The brigade encamped at Moorfield, until the morning of the 24th, when the General marched it to Petersburg, nine miles above, where the men forded the river.

The ford at that place is covered with rocks of almost every size and shape, making it a difficult passage at any time, but now the mountain stream was full to overflowing, and the waters foamed over the rocks as from some enormous mill-flume, increasing infinitely the difficulty and danger of crossing, so that some of the men, in viewing the angry flood, turned and fled in greater dismay than if an army of Yankees had faced them; but by aid of some noble-souled citizens, who rode through the water and guided the horses of the men, the crossing was effected, and the cavalry found themselves fairly started into the mountains, but the infantry and artillery, being unable to cross, were sent back to the Shenandoah Valley.

On the 25th, the command approached Greenland Gap, in the eastern front ridge of the Alleghany mountain, Col. Dulaney, with his regiment (the 7th) being in front; and when, about sunset, the enemy’s pickets were discovered, the 7th charged, driving them in and finding a force of infantry strongly posted in an old log meetinghouse and some other buildings near by. Col. Dulaney himself was badly wounded, and his regiment cut in two, as the enemy fired so heavily upon it, after the leading squadrons had passed their position, that the remaining ones were unable to follow, and halted in front of the meetinghouse.

Gen. Jones soon came up, and at once began his arrangements to take the place. He had brought several kegs of powder with him to blow up the Cheat River trestle work with, and he now determined to try the effect of some of it just here in his first encounter with the enemy. His pioneer corps, made up by details from each regiment and battalion, was provided with axes and bundles of straw, the first to be used to break open the windows of the fort, while the latter was to be set on fire and thrown into it, and at the same time Lieut. Williamson (his engineer) was to get the powder under the building. He dismounted his three battalions and placed White’s men in front; Brown’s Marylander’s in the rear, and Witcher’s mounted riflemen at the end of the house, and it being now dark, the General rode down near it, and politely informed the Yankees that “he had them surrounded, and a barrel of gunpowder under the house,” and that, unless they surrendered, he would “blow them all to hell in five minutes;” to which they, with equal politeness responded, by requesting him to “go there himself.”

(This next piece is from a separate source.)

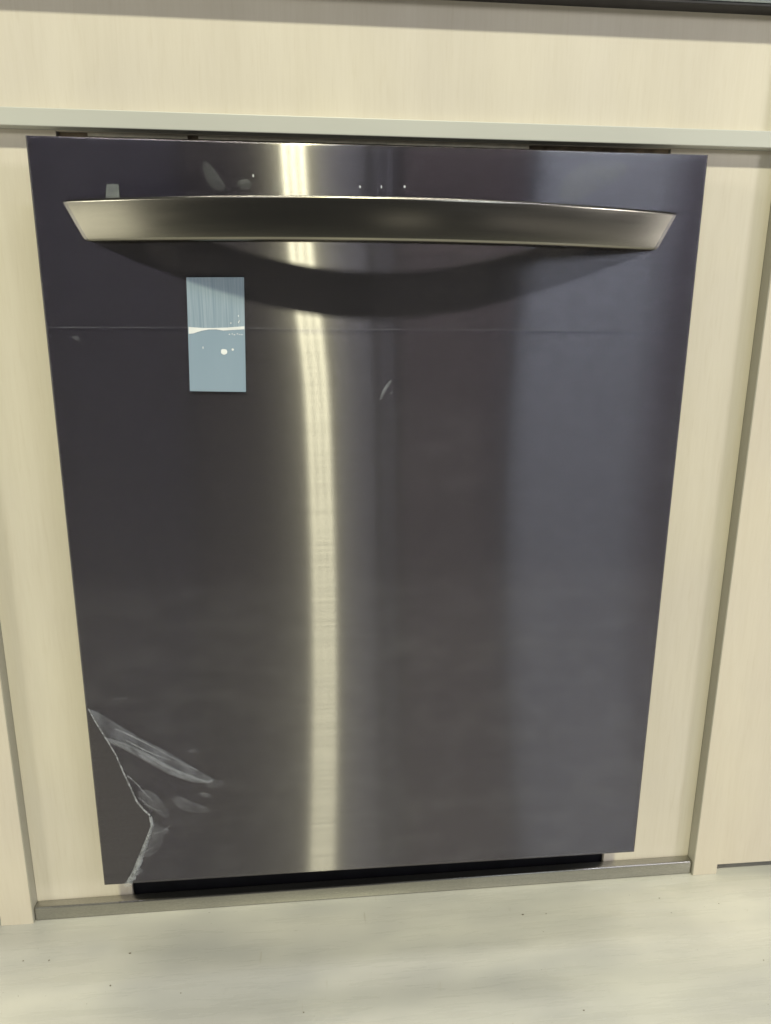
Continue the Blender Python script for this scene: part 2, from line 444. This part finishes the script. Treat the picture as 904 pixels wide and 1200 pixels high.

The General’s information as to the surrounding was correct, but Williamson’s gunpowder plot was a failure, owing to his inability to approach the fort without getting shot, and they knew that if he had powder under them he wasn’t likely to tell them, for they were fully persuaded he would greatly prefer blowing them up, if possible, to having them surrender on any terms; and Gen. Jones, thinking they had received sufficient warning, ordered his storming parties to advance, telling the men to “go right up to the building and punch out the chinking of the logs;” “that the pioneers would throw blazing straw into the house, and then all were to fire their guns and pistols through the cracks, by the light of the straw inside;” and assuring the men that “a signal would be given for them to retire before the powder was touched off.”

The battalions advanced promptly to the positions assigned them; White’s men being compelled to wade a stream that ran through the Gap, nearly waist deep, three times; and all the while exposed to a withering fire, for the Yankees opened fire from the house the moment the troops began to move, and kept it up incessantly.

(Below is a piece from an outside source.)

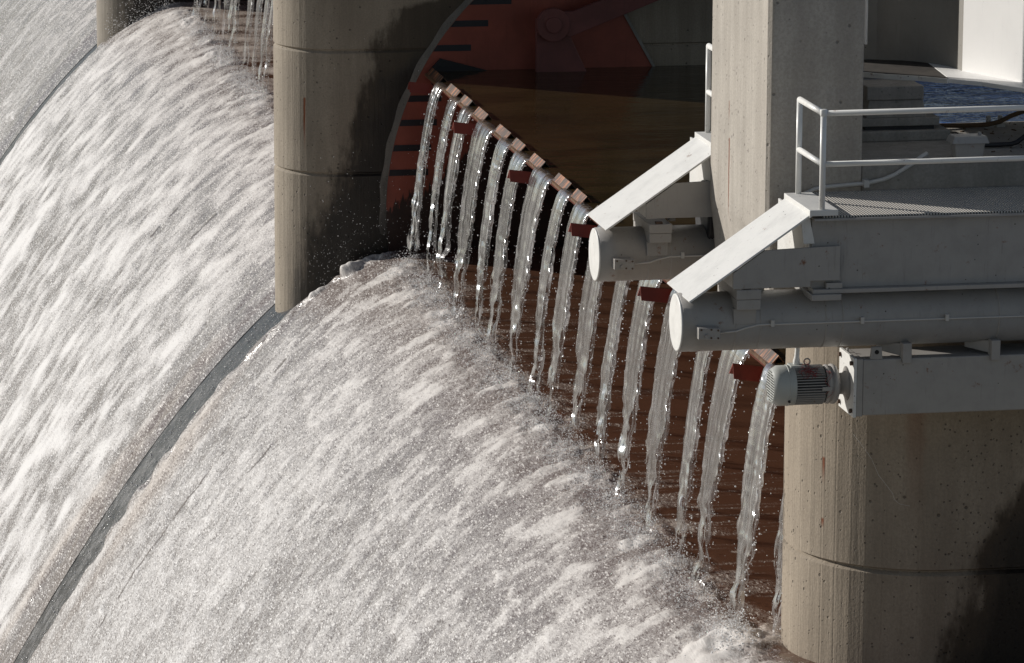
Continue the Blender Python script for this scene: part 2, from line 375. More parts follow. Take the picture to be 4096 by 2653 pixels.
def flow_sheet(name, y0, y1, dy, ds, seed, streams, joints, cracks, taper0=True, taper1=True, browny=None, label=None, ridge=None, churn=None):
    rng = np.random.default_rng(seed)
    s = np.concatenate([np.arange(0, arc_of(.6), .06), np.arange(arc_of(.6), arc_of(-12), ds)])
    y = np.arange(y0, y1 + dy * .5, dy); ns, ny = len(s), len(y)
    x, z = at_arc(s); Y, S = np.meshgrid(y, s, indexing='ij'); X = np.broadcast_to(x, Y.shape)
    down = sstep(-X, .15, 1.0)                       # 0 in the pool under the gate, 1 on the slope
    big = gfield(ny, ns, .30 / dy, 1.5 / ds, rng); mid = gfield(ny, ns, .10 / dy, .55 / ds, rng)
    turb = gfield(ny, ns, .14 / dy, .16 / ds, rng); sm = gfield(ny, ns, .06 / dy, .05 / ds, rng); wide = gfield(ny, ns, 1.6 / dy, 2.5 / ds, rng)
    lane = gfield(ny, ns, .22 / dy, 5.0 / ds, rng)
    tuft = gfield(ny, ns, .11 / dy, .15 / ds, rng) + .55 * gfield(ny, ns, .30 / dy, .7 / ds, rng)
    foam = down * (.445 + .025 * big + .03 * mid + .045 * wide + .035 * turb + .04 * sm + .12 * sstep(tuft, .8, 2.6))
    if taper0: foam *= .88
    h = .035 + down * (.0035 * big + .0022 * mid + .0025 * turb + .0035 * sm) + (1 - down) * (.0016 * gfield(ny, ns, .10 / dy, .4 / ds, rng) + .0008 * turb)
    splash = np.zeros_like(foam); gap = np.zeros_like(foam)
    for (yc, w) in streams:
        wob = .12 * turb
        d = (Y - yc + .10) / (.32 + .45 * w); q = np.exp(-(d + wob) ** 2)
        xx = -X
        near = np.exp(-((xx - .55) / .42) ** 2) + .0
        tail = np.where(xx > .55, np.exp(-(xx - .55) / 1.6), np.exp(-((xx - .55) / .55) ** 2))
        splash += q * tail * 1.0
        h += q * (.02 * near * (1 + .9 * turb + .9 * sm) + .008 * tail)
    ring = np.exp(-((-X - .9) / .75) ** 2)
    stroke = sstep(gfield(ny, ns, .12 / dy, .22 / ds, rng) + .5 * turb + .3 * sm, -.1, 1.3)
    zone = np.exp(-(np.maximum(-X - .5, 0) / 2.2) ** 1.4) * down
    foam -= .17 * zone
    foam += np.minimum(splash, 1.3) * (.28 + .42 * stroke) + .20 * zone * stroke
    foam += .16 * np.exp(-((-X - .1) / .3) ** 2) * np.maximum(0, turb - .2)
    foam = np.maximum(foam, .40 * sstep(turb + .6 * mid, .1, 1.3) * np.exp(-(np.maximum(X + .35, 0) / .85) ** 2))
    foam = np.maximum(foam, (1 - down) * (.04 + .17 * sstep(gfield(ny, ns, .035 / dy, .30 / ds, rng) + .5 * gfield(ny, ns, .35 / dy, .9 / ds, rng), .5, 2.0)) * np.exp(-(np.maximum(X, 0) / 2.6) ** 2))
    for (yc, w) in streams: foam = np.maximum(foam, (.52 + .12 * turb) * np.exp(-((X + .42) / .34) ** 2 - ((Y - yc + .1) / (.34 + .45 * w)) ** 2))
    h = np.maximum(h, .006)
    # the dark hollows right behind some splashes
    for (yc, xc, ry, rx) in gaps_for(y0, y1):
        e = np.exp(-(((Y - yc) / ry) ** 2 + ((X - xc) / rx) ** 2) ** 1.5) * (1 + .3 * turb)
        foam -= .55 * e; h -= .03 * e
    for (xj, a, b) in joints:                          # wavering foam lines over the lift joints of the slab
        wv = .05 * np.interp(y, np.arange(y0 - 1, y1 + 2, .35), rng.standard_normal(len(np.arange(y0 - 1, y1 + 2, .35))))[:, None]
        on = sstep(gfield(ny, 1, .35 / dy, 1, rng)[:, :1] if ny > 4 else 0, .0, .8) * ((y > a) & (y < b))[:, None]
        e = np.exp(-((X - xj - wv - .02 * turb) / .022) ** 2) * on * np.clip(.6 + .5 * turb, 0, 1.3)
        foam += .42 * e; h += .012 * e
    for (yk, xa, xb, wd) in cracks:                    # thin dry slits in the sheet
        wv = .03 * np.interp(s, np.arange(0, s[-1] + 1, .3), rng.standard_normal(len(np.arange(0, s[-1] + 1, .3))))[None, :]
        on = sstep(np.interp(s, np.arange(0, s[-1] + 1, .22), rng.standard_normal(len(np.arange(0, s[-1] + 1, .22))))[None, :], -.4, .2) * ((X < xa) & (X > xb))
        e = np.exp(-((Y - yk - wv) / wd) ** 2) * on
        gap = np.maximum(gap, e)
    if ridge:
        e = np.exp(-((Y - ridge + .10 * turb + .06 * big) / .13) ** 2) * sstep(-X, .5, .8) * (1 - sstep(-X, 2.2, 3.0))
        foam += .55 * e * (.6 + .4 * np.clip(turb, -1, 1.5)); h += .055 * e * (1 + .9 * turb + .5 * sm)
    if churn: foam = np.maximum(foam, np.exp(-(np.maximum(X + .2, 0) / churn) ** 2) * (.58 + .16 * turb + .1 * big))
    lip = np.ones_like(foam)
    if taper0: lip *= sstep(Y + .10 * turb + .12 * big + .08 * mid, y0 + .05, y0 + 1.5)
    if taper1: lip *= 1 - sstep(Y + .13 * turb + .13 * big + .12 * mid, y1 - .34, y1 - .02)
    edge = np.zeros_like(foam)
    if taper1: edge += np.exp(-((Y - (y1 - .55)) / .30) ** 2)
    
    foam += .17 * edge * sstep(-X, 2.4, 3.6)
    if taper0: foam *= .50 + .50 * sstep(Y + .25 * big, y0 + .3, y0 + 2.6); 
    h = h * lip + (1 - lip) * -.05
    foam = np.clip(foam, 0, 1.1) * (lip * .6 + .4); foam = np.maximum(foam, .24 * down) * (1 - .92 * np.clip(gap, 0, 1))
    brown = np.maximum((1 - down) * .9, .45 * zone)
    if browny:
        for (yb, wb, xa) in browny: brown = np.maximum(brown, np.exp(-((Y - yb) / wb) ** 2) * .55 * (.6 + .4 * np.clip(big, -1, 1)) * sstep(-X, xa, xa + 1.0))
    # push the sheet out along the slab's normal
    dx, dz = np.gradient(x, s), np.gradient(z, s); L = np.hypot(dx, dz); nx, nz = -dz / L * -1, dx / L * -1
    nx, nz = np.where(nz < 0, -nx, nx), np.abs(nz)
    nx = -np.abs(nx)
    V = np.stack([X + nx * (h + .05), Y, z + nz * (h + .05)], -1).reshape(-1, 3)
    i = np.arange(ny * ns).reshape(ny, ns)
    F = np.stack([i[:-1, :-1], i[:-1, 1:], i[1:, 1:], i[1:, :-1]], -1).reshape(-1, 4)
    o = np_mesh(name, V, F, M['flow']); me = o.data
    for nm, arr in (('foam', foam), ('brown', brown)):
        a = me.attributes.new(nm, 'FLOAT', 'POINT'); a.data.foreach_set('value', arr.astype(np.float32).ravel())
    uvl = me.uv_layers.new(name='flow'); UV = np.stack([S, Y], -1).reshape(-1, 2).astype(np.float32)
    uvl.data.foreach_set('uv', UV[F.ravel()].ravel())
    tag(o, label, None, None, 'structure')
    return o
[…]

The Marylanders, led by Col. Brown, moved quickly to the rear of the house as White’s battalion marched up in front, and here was a great blunder, on the part of General Jones, in placing these two commands in such a position, for their fire was far more fatal to each other than to the enemy, as they both commenced firing at short range, with the old house exactly between them.

As for Witcher’s men, they were mountaineers, and fired from behind the rocks at a safe distance, scattering their bullets promiscuously all about the house, but really doing quite as much good as the other two commands which charged immediately up to the walls.

The Yankees fired coolly and rapidly, and almost before the pioneer corps could light the first bundle of straw and throw it into the house, every man of the corps was down, either killed or wounded, but they acted nobly[nobly] while they were allowed to act at all.

The affair lasted about fifteen minutes, during which the firing was very heavy and constant, and at one time the powder business very nearly caused a stampede among the Confederates, as one of them suddenly called out to his comrades to “look out for the powder,” and they all took it to be the promised signal of Gen. Jones.